• _Requirements_
Take the lines from the head of the listing through the one bearing "sc.camera = cam" and copy them exactly, leaving every picture out.

• _Stored data_

-- -- --

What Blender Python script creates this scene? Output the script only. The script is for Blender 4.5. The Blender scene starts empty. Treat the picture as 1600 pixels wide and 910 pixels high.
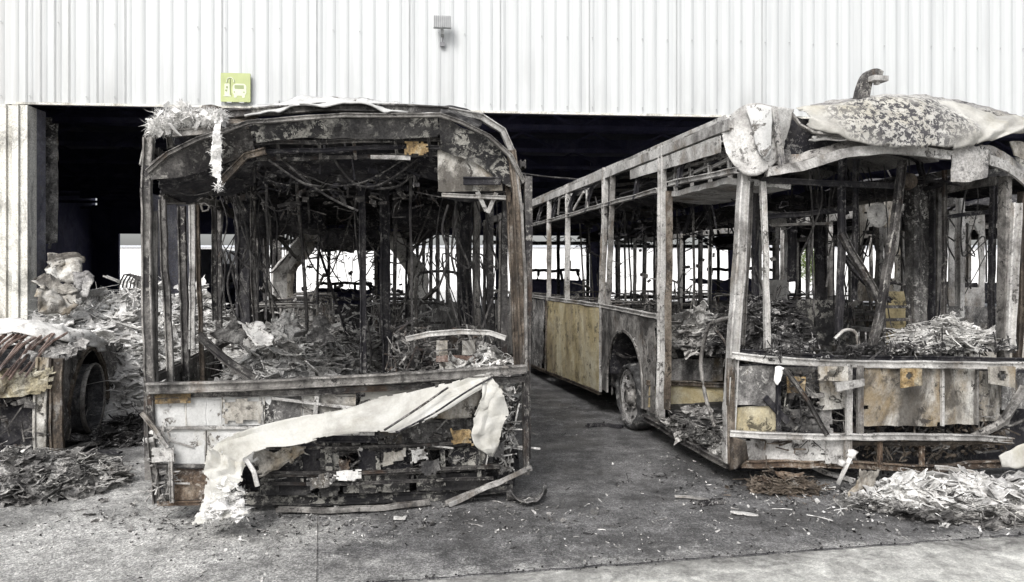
import bpy, math, random
from mathutils import Vector, noise, Matrix
R = math.radians
sc = bpy.context.scene
COL = sc.collection

# ------------------------------------------------------------------ camera, sky, sun, exposure
F, CX, HY, CAMZ = 1155.0, 800.0, 432.0, 1.66
cam = bpy.data.objects.new('camera', bpy.data.cameras.new('camera'))
COL.objects.link(cam)
cam.location = (0, 0, CAMZ)
cam.rotation_euler = (R(90), 0, 0)
cam.data.lens = 36 * F / 1600
cam.data.shift_y = -(455 - HY) / 1600
cam.data.clip_end = 2000
cam.data.clip_start = 0.05
sc.camera = cam

SUN_EL, SUN_AZ = R(42), R(203)        # azimuth clockwise from +Y: behind the camera, a little left
world = bpy.data.worlds.new('World'); sc.world = world; world.use_nodes = True
nt = world.node_tree; bg = nt.nodes['Background']
sky = nt.nodes.new('ShaderNodeTexSky'); sky.sky_type = 'NISHITA'; sky.sun_disc = False
sky.sun_elevation = SUN_EL; sky.sun_rotation = SUN_AZ
sky.air_density = 1.0; sky.dust_density = 4.0; sky.ozone_density = 1.0
hs = nt.nodes.new('ShaderNodeHueSaturation'); hs.inputs['Saturation'].default_value = 0.22
nt.links.new(sky.outputs[0], hs.inputs['Color']); nt.links.new(hs.outputs[0], bg.inputs['Color'])
bg.inputs['Strength'].default_value = 0.15
sun = bpy.data.objects.new('sun', bpy.data.lights.new('sun', 'SUN')); COL.objects.link(sun)
sun.data.energy = 1.5; sun.data.angle = R(22); sun.data.color = (1, .985, .965)
sd = Vector((math.sin(SUN_AZ) * math.cos(SUN_EL), math.cos(SUN_AZ) * math.cos(SUN_EL), math.sin(SUN_EL)))
sun.rotation_euler = sd.to_track_quat('Z', 'Y').to_euler()
sun.location = sd * 60
vs = sc.view_settings
vs.view_transform = 'Standard'; vs.look = 'None'; vs.gamma = 1; vs.use_curve_mapping = False
vs.exposure = 0.53
sc.cycles.max_bounces = 6; sc.cycles.diffuse_bounces = 4

# ------------------------------------------------------------------ materials
def new_mat(name):
    m = bpy.data.materials.new(name); m.use_nodes = True
    n = m.node_tree; return m, n, n.nodes['Principled BSDF']
def rgba(c): return (c[0], c[1], c[2], 1) if not isinstance(c, (int, float)) else (c, c, c, 1)
def ramp(n, fac, stops):
    r = n.nodes.new('ShaderNodeValToRGB'); e = r.color_ramp.elements
    while len(e) < len(stops): e.new(0.5)
    for k, (p, c) in enumerate(stops): e[k].position = p; e[k].color = rgba(c)
    n.links.new(fac, r.inputs[0]); return r.outputs[0]
def tnoise(n, vec, scale, detail=8, rough=.62, dist=0.0):
    t = n.nodes.new('ShaderNodeTexNoise'); t.inputs['Scale'].default_value = scale
    t.inputs['Detail'].default_value = detail; t.inputs['Roughness'].default_value = rough
    t.inputs['Distortion'].default_value = dist
    n.links.new(vec, t.inputs['Vector']); return t.outputs[0]
def mix(n, fac, a, b, mode='MIX'):
    x = n.nodes.new('ShaderNodeMix'); x.data_type = 'RGBA'; x.blend_type = mode
    if isinstance(fac, (int, float)): x.inputs[0].default_value = fac
    else: n.links.new(fac, x.inputs[0])
    for i, s in ((6, a), (7, b)):
        if hasattr(s, 'links') or hasattr(s, 'is_output'): n.links.new(s, x.inputs[i])
        else: x.inputs[i].default_value = rgba(s)
    return x.outputs[2]
def mapping(n, vec, scale, loc=(0, 0, 0)):
    mp = n.nodes.new('ShaderNodeMapping'); mp.inputs['Scale'].default_value = scale
    mp.inputs['Location'].default_value = loc
    n.links.new(vec, mp.inputs['Vector']); return mp.outputs[0]
def coords(n, randomise=True):
    tc = n.nodes.new('ShaderNodeTexCoord')
    if not randomise: return tc.outputs['Object']
    oi = n.nodes.new('ShaderNodeObjectInfo')
    ml = n.nodes.new('ShaderNodeMath'); ml.operation = 'MULTIPLY'; ml.inputs[1].default_value = 37.0
    n.links.new(oi.outputs['Random'], ml.inputs[0])
    va = n.nodes.new('ShaderNodeVectorMath'); va.operation = 'ADD'
    n.links.new(tc.outputs['Object'], va.inputs[0]); n.links.new(ml.outputs[0], va.inputs[1])
    return va.outputs[0]
def add_bump(n, bs, hts, strength, dist=.01):
    prev = None
    for h, s in hts:
        b = n.nodes.new('ShaderNodeBump'); b.inputs['Strength'].default_value = s * strength
        b.inputs['Distance'].default_value = dist
        n.links.new(h, b.inputs['Height'])
        if prev: n.links.new(prev, b.inputs['Normal'])
        prev = b.outputs[0]
    n.links.new(prev, bs.inputs['Normal'])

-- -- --

• _Answer in full_
What Blender Python script creates this scene? Output the script only. The script is for Blender 4.5. The Blender scene starts empty. Treat the picture as 1600 pixels wide and 910 pixels high.
import bpy, math, random
from mathutils import Vector, noise, Matrix
R = math.radians
sc = bpy.context.scene
COL = sc.collection

# ------------------------------------------------------------------ camera, sky, sun, exposure
F, CX, HY, CAMZ = 1155.0, 800.0, 432.0, 1.66
cam = bpy.data.objects.new('camera', bpy.data.cameras.new('camera'))
COL.objects.link(cam)
cam.location = (0, 0, CAMZ)
cam.rotation_euler = (R(90), 0, 0)
cam.data.lens = 36 * F / 1600
cam.data.shift_y = -(455 - HY) / 1600
cam.data.clip_end = 2000
cam.data.clip_start = 0.05
sc.camera = cam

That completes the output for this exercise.